Leaving the law: how to start the next chapter
I recently had an opportunity to offer some suggestions to a lawyer who’s ready to leave the practice but uncertain where to start in creating the next chapter of her career. Since that’s hardly an unusual state of affairs, I thought I’d post my comments here in hopes of helping others in a similar position.
Deciding whether to leave the law and what to do next requires examination of a wide variety of questions. Some of the questions that I offer clients who are considering leaving practice include the following:
* What do you want to bring from your legal career into your next career? Do you want to be in a law-related field that will make specific use of your legal training, or do you want to explore something ocmpletely new?
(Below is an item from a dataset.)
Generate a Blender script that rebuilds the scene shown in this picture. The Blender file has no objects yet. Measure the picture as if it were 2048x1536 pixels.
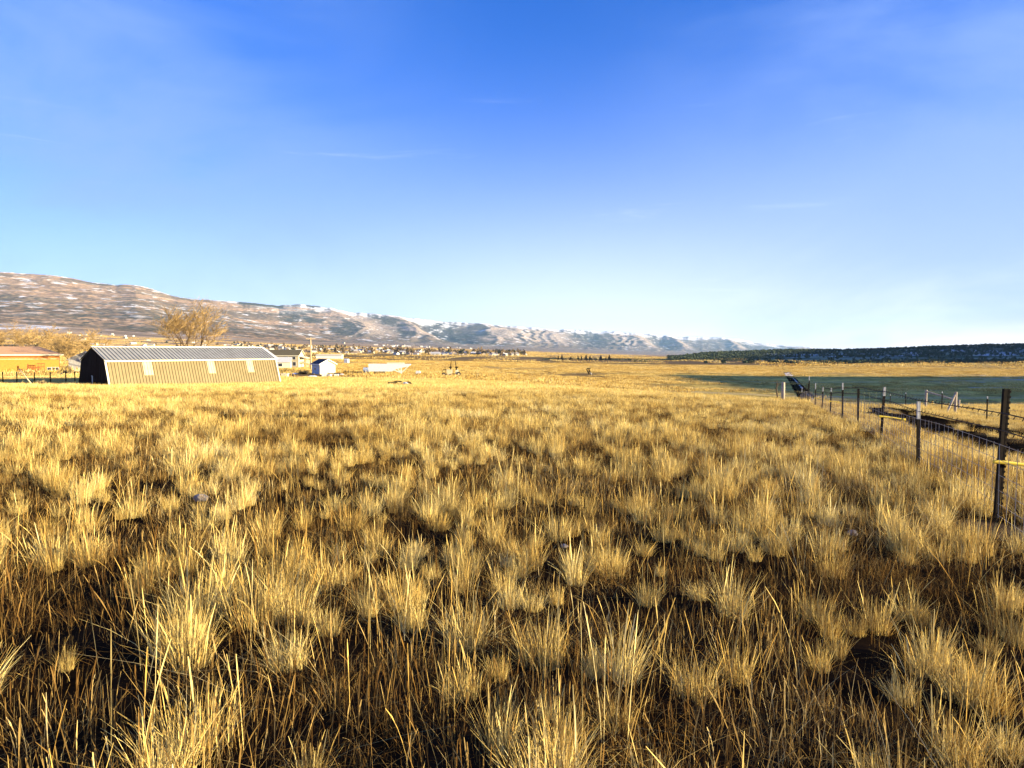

* What do you enjoy? Writing, making presentations, working solo, working with a team, leading, managing, directing, etc.?
* What are you passionate about? Would you like to bring that passion into your work? Another way of asking this is, for the sake of what are you working?
* What do you want your days to look like? Is work/life balance a significant consideration for you? Imagine your ideal work situation and describe what it looks like — and really, you don’t have to know what the work itself would be to do this. For instance, would you work in an office or from home? Would you have an assistant? Would your days be full of meetings? Would you travel for business? Would you spend time creating? Would you spend time performing analyses or developing strategies?
* What has caused you to decide to leave practice? (There’s often lots of information there, and some of the clients I’ve worked with have discovered that they don’t actually want to leave practice, they just want to change their practice so it fits them better.)
There are so many questions that merit exploration, and these are just a few starters.
I’d also suggest talking with others who’ve left practice and exploring books about career changes for lawyers, such as: The Lawyer’s Career Change Handbook (Hindi Greenberg), What Can You Do With a Law Degree?: A Lawyers’ Guide to Career Alternatives Inside, Outside & Around the Law (Deborah Arron); Alternative Careers for Lawyers (Hillary Mantis); and Beyond the Big Firm: Profiles of Lawyers Who Want Something More (Alan B. Morrison and Diane T. Chin). (Sorry, no links this morning, but you can find all of these on Amazon.)
You might also consider whether coaching could be beneficial. Coaching is a useful way to discover what will work best for you given your skills and talents, your desires, and your needs. A coaching relationship also creates a safe space to explore next steps with someone who “gets it” and, perhaps unlike family/colleagues/friends has nothing at risk based on your decisions.
Once you answer the question I ask myself each day, “What do I want to be when I grow up?” don’t forget where you are. You are in the practice of law … and if you are an owner of your practice, not an employee, you have something of value. You can convert this value (otherwise called goodwill) into cash. This will help you transition to the next phase of your career/life.
Thanks for your comment, Ed. I agree, and I’d take it a step further — particularly in the context of those who choose to leave the law. Seems to me that all lawyers, even those who have never practiced, have something of value simply by virtue of their legal training. Those who have practiced, of course, have additional value thanks to their work, the connections they’ve made with clients and other lawyers, and so on.
So, while “owners” (which I take to mean those who have a book of business, in the context of your comment) definitely have something of transferable value, I’d hate to leave the impression that mere employees without a book of business lack value for a future career.
I love your daily question, by the way! I also like the question who do I want to be in my career?
Thanks again for comenting here, Ed.